The Bankruptcy Court’s Decision

In December 2014, the Bankruptcy Cave first reported on the Bankruptcy Court’s decision in In re Trump Entertainment Resorts, Inc. (the “Bankruptcy Opinion”).  The controversy centered around whether provisions of the National Labor Relations Act (“NLRA”) that maintain the status quo of an expired CBA during negotiations for a new CBA mean that the expired CBA still exists as a contract that can be “rejected” under section 1113 of the Bankruptcy Code.  The Bankruptcy Opinion held in the affirmative – the Debtors could reject the expired CBA because section 1113 failed to distinguish between expired and unexpired CBAs.  The Bankruptcy Opinion was largely driven by practical factual considerations – the Union had engaged in “stiff-arm” negotiation tactics that left the Debtors with few choices, and absent the rejection of the expired CBA, the Debtors faced a complete shut-down, the loss of thousands of jobs, and the shuttering of the business.  The Debtors went “all in” on this poker hand, it was rejection or bust; the Bankruptcy Court agreed with the Debtors.

The Appeal

On appeal, In re Trump Entertainment Resorts, Case No. 14-4807 (3d Cir. Jan. 15, 2016), the Union centered its argument on a parallel to section 365, arguing that because a debtor may not assume or reject an expired executory contract under section 365, it also may not reject an expired CBA under section 1113.  However, the Third Circuit noted that due to the NLRA, the obligations of the expired CBA continue to burden the debtor (unlike that of a traditional executory contract).  In addition, Congress failed to include in section 1113 a distinction between expired or unexpired CBAs, and otherwise failed to address the continuing effect such agreements may have upon a debtor.  To that end, the court opined that Congress must have considered the overlapping impact of these federal statutory regimes.  The interpretation that permits a debtor to reject an expired CBA, held the Third Circuit, best balances a debtor’s ability to proceed through the protracted NLRA process with some speed, while still protecting workers by obligating the estate to honor the CBA’s provisions until there is a rejection.
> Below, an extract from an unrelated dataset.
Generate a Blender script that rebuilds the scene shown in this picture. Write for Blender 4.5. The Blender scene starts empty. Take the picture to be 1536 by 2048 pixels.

The Third Circuit also noted the “exigencies” the Trump Debtors faced, which were significant factors in the Bankruptcy Opinion.  The Third Circuit noted that as a policy matter, it is preferable to preserve jobs through rejection rather than face the permanent loss of positions, and an entire business, by requiring debtors to continue to abide by the terms of an onerous CBA.

Analysis and Conclusion

Following the appeal, our initial analysis of the implications of this case appears to hold true.  The Third Circuit’s interpretation of section 1113 may be a boon to a would-be debtor that is laden with burdensome labor obligations, and is nearing the expiration of a CBA.  While outside bankruptcy a company would normally be required to bargain to impasse (a very time consuming endeavor), in bankruptcy court a company may be able to short-circuit this process and obtain rejection of the CBA, even where it expired post-petition.  As explained by the Bankruptcy Court and the Third Circuit, the ability of debtors to reorganize and emerge as operating companies, which is arguably the primary purpose of chapter 11, supports this interpretation of section 1113.